December train derailment spilled 475,000 gallons of oil, data show

Curtis Tate - McClatchy Interactive

February 12, 2014 07:14 AM

New numbers in a federal database show that a Dec. 30 train derailment near Casselton, N.D., spilled nearly 475,000 gallons of crude oil, more than officials originally estimated.

The Pipeline and Hazardous Materials Safety Administration maintains a database on such spills going back to 1975. A McClatchy analysis of the data last month showed that more crude oil was spilled from trains in 2013 than in the previous four decades combined.

The National Transportation Safety Board is investigating the accident, in which a derailed grain train caused the derailment of a crude oil train traveling the opposite direction on an adjacent track.
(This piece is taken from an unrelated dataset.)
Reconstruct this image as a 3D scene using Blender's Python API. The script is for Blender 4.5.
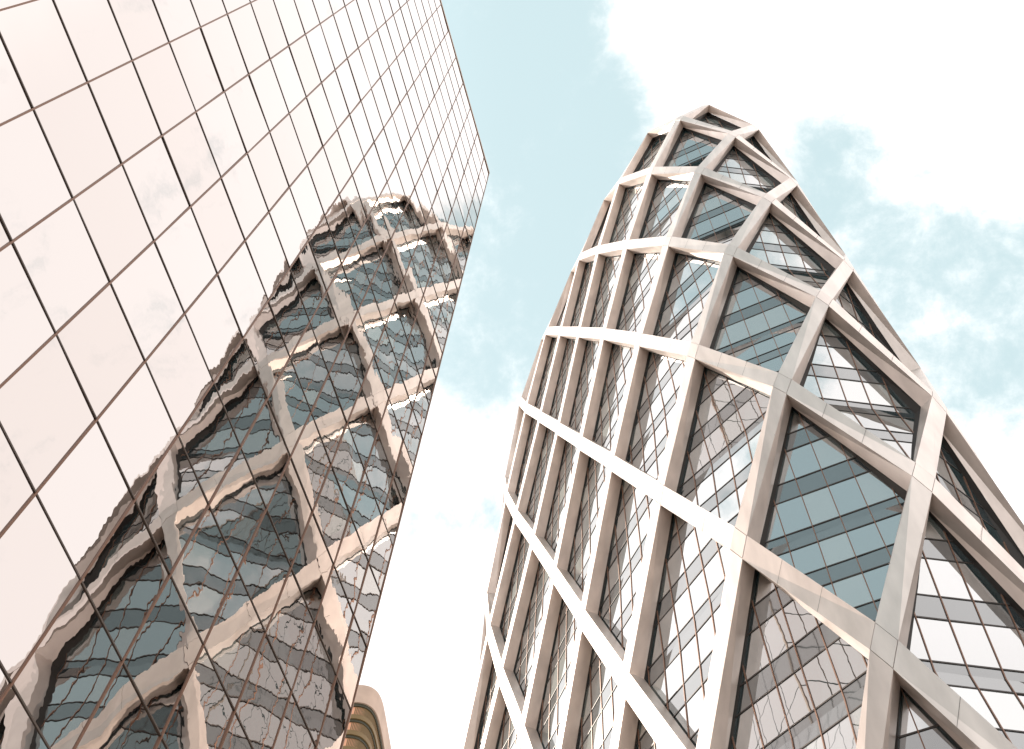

The spilled oil ignited a massive fire, causing hundreds of nearby residents to evacuate.

No one was injured or killed, but he accident added to the anxiety of state and local officials about the safety of shipping large volumes of crude oil in minimally protected tank cars.

In July, 47 people were killed in Lac-Megantic, Quebec, when a similar train broke loose and rolled unattended down a steep grade and derailed. The explosions that followed leveled the center of the lakeside community.

Initially, the NTSB estimated that 400,000 gallons of crude had spilled in Casselton.

The new total means that more than 1.2 million gallons of crude oil spilled from railcars last year, not including the Quebec disaster. Only 800,000 gallons were spilled from 1975 to 2012.

Federal regulators are in the process of developing new standards for shipping crude oil by rail amid concerns about its flammability. Crude from North Dakota's Bakken shale region has drawn special scrutiny because of its involvement in multiple fiery derailments.

The Senate Commerce Committee has scheduled a Thursday hearing on the matter, and the House Transportation Committee will hold its own hearing later this month.